Sobre a base da colaboração com as famílias e no contexto dum diálogo aprofundado com os jovens, deve desenvolver-se a pastoral das vocações, sobre cuja urgência não vale verdadeiramente a pena que eu esteja aqui a gastar palavras. Naturalmente, não é de admirar que esta acção pastoral específica se revele mais difícil, numa cidade com milhões de habitantes. Todavia, sendo exercida com método e zelo, poderia com o tempo mostrar-se, num ambiente de tão vasto alcance, mais eficaz ainda. Quero insistir, em todo o caso, sobretudo na necessidade de os sacerdotes pedirem ao Senhor da messe que os ajude a serem mediadores eficazes, com a própria vida e o próprio ensino, nesta obra de promoção das vocações.

6. Ao concluir este encontro convosco, o meu pensamento corre para o futuro, para a próxima Quinta-feira Santa, quando todo o presbitério, sacerdotes seculares e religiosos, se encontrar de novo recolhido à volta do seu Bispo. É o dia da nossa unidade sacerdotal. Devemos procurar uma forma concreta desta unidade, sobretudo aqui em Roma, onde — como é sabido —o clero está, de maneira especial, diferenciado. Devemos pensar naquilo que pode servir para aprofundar esta unidade e também no que se pode fazer para reconhecer o que a poderia dificultar.

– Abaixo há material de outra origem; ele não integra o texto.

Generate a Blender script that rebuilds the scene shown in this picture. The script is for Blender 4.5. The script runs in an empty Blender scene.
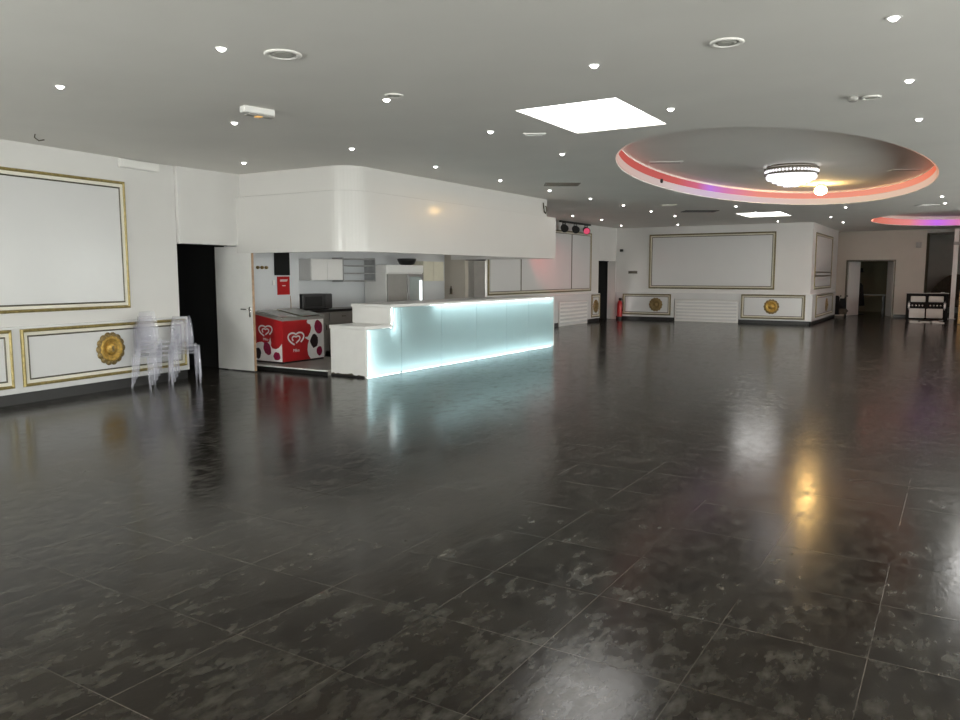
import bpy, bmesh, math, random
from mathutils import Vector, Matrix
R = math.radians
PI = math.pi
random.seed(7)
scn = bpy.context.scene
col = scn.collection

# ------------------------------------------------------------------ materials
def nt_new(name):
    m = bpy.data.materials.new(name); m.use_nodes = True
    nt = m.node_tree; nt.nodes.clear()
    out = nt.nodes.new('ShaderNodeOutputMaterial')
    return m, nt, out

def mat(name, c, rough=.5, metal=0., spec=.5, var=.04, scale=6., bump=0., coat=0., alpha=1., emit=None, es=0., trans=0.):
    m, nt, out = nt_new(name)
    b = nt.nodes.new('ShaderNodeBsdfPrincipled')
    nt.links.new(b.outputs[0], out.inputs[0])
    tc = nt.nodes.new('ShaderNodeTexCoord')
    n = nt.nodes.new('ShaderNodeTexNoise'); n.inputs['Scale'].default_value = scale; n.inputs['Detail'].default_value = 4
    nt.links.new(tc.outputs['Object'], n.inputs['Vector'])
    r = nt.nodes.new('ShaderNodeValToRGB')
    lo = [max(0, x*(1-var)) for x in c]; hi = [min(1, x*(1+var)) for x in c]
    r.color_ramp.elements[0].color = (*lo, 1); r.color_ramp.elements[1].color = (*hi, 1)
    r.color_ramp.elements[0].position = .3; r.color_ramp.elements[1].position = .7
    nt.links.new(n.outputs['Fac'], r.inputs[0]); nt.links.new(r.outputs[0], b.inputs['Base Color'])
    b.inputs['Roughness'].default_value = rough; b.inputs['Metallic'].default_value = metal
    b.inputs['Specular IOR Level'].default_value = spec
    b.inputs['Coat Weight'].default_value = coat; b.inputs['Coat Roughness'].default_value = .08
    b.inputs['Alpha'].default_value = alpha
    b.inputs['Transmission Weight'].default_value = trans
    if emit:
        b.inputs['Emission Color'].default_value = (*emit, 1); b.inputs['Emission Strength'].default_value = es
    if bump:
        bp = nt.nodes.new('ShaderNodeBump'); bp.inputs['Strength'].default_value = bump; bp.inputs['Distance'].default_value = .01
        n2 = nt.nodes.new('ShaderNodeTexNoise'); n2.inputs['Scale'].default_value = scale*8
        nt.links.new(tc.outputs['Object'], n2.inputs['Vector'])
        nt.links.new(n2.outputs['Fac'], bp.inputs['Height']); nt.links.new(bp.outputs[0], b.inputs['Normal'])
    return m

def emat(name, c, s):
    m, nt, out = nt_new(name)
    e = nt.nodes.new('ShaderNodeEmission'); e.inputs[0].default_value = (*c, 1); e.inputs[1].default_value = s
    nt.links.new(e.outputs[0], out.inputs[0]); return m

def pane_mat(name, tint, gloss=.06):
    m, nt, out = nt_new(name)
    t = nt.nodes.new('ShaderNodeBsdfTransparent'); t.inputs[0].default_value = (*tint, 1)
    g = nt.nodes.new('ShaderNodeBsdfGlossy'); g.inputs['Roughness'].default_value = .05
    mx = nt.nodes.new('ShaderNodeMixShader'); mx.inputs[0].default_value = gloss
    nt.links.new(t.outputs[0], mx.inputs[1]); nt.links.new(g.outputs[0], mx.inputs[2]); nt.links.new(mx.outputs[0], out.inputs[0])
    return m

def frosted_mat():
    m, nt, out = nt_new('frosted_glass')
    t = nt.nodes.new('ShaderNodeBsdfTranslucent'); t.inputs[0].default_value = (.80, .92, .94, 1)
    d = nt.nodes.new('ShaderNodeBsdfDiffuse'); d.inputs[0].default_value = (.55, .66, .66, 1)
    g = nt.nodes.new('ShaderNodeBsdfGlossy'); g.inputs['Roughness'].default_value = .06
    f = nt.nodes.new('ShaderNodeFresnel'); f.inputs[0].default_value = 1.45
    a = nt.nodes.new('ShaderNodeMixShader'); a.inputs[0].default_value = .28
    b = nt.nodes.new('ShaderNodeMixShader')
    nt.links.new(t.outputs[0], a.inputs[1]); nt.links.new(d.outputs[0], a.inputs[2])
    nt.links.new(f.outputs[0], b.inputs[0]); nt.links.new(a.outputs[0], b.inputs[1]); nt.links.new(g.outputs[0], b.inputs[2])
    nt.links.new(b.outputs[0], out.inputs[0]); return m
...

Da relação que foi apresentada à vossa assembleia de 15 de Fevereiro último, cujo tema era «O Clero de Roma diante das exigências da diocese», pude dar-me conta do esforço que estais fazendo para reavivar e incrementar as estruturas de participação e colegialidade, como ainda para consolidar os vínculos de solidariedade e comunhão. É programa que merece todo o incentivo, porque vai responsavelmente ao encontro daquelas exigências de fraternidade, que derivam da comum ordenação sacerdotal, do comum serviço e da comum missão. Cultivai, como atitude habitual e consciente do vosso espírito, um verdadeiro affectus collegialis, como lhe chamaria por analogia com o vínculo da colegialidade que une os Bispos. Também isto faz parte da vossa espiritualidade própria.

Ao despedir-me de vós, todos a mim estreito num único abraço espiritual e todos com grande afecto abençoo. Quando, no tempo pascal, visitardes as famílias das vossas paróquias, levai-lhes a saudação e a bênção do Bispo de Roma, humilde Sucessor de Pedro, o Papa João Paulo II.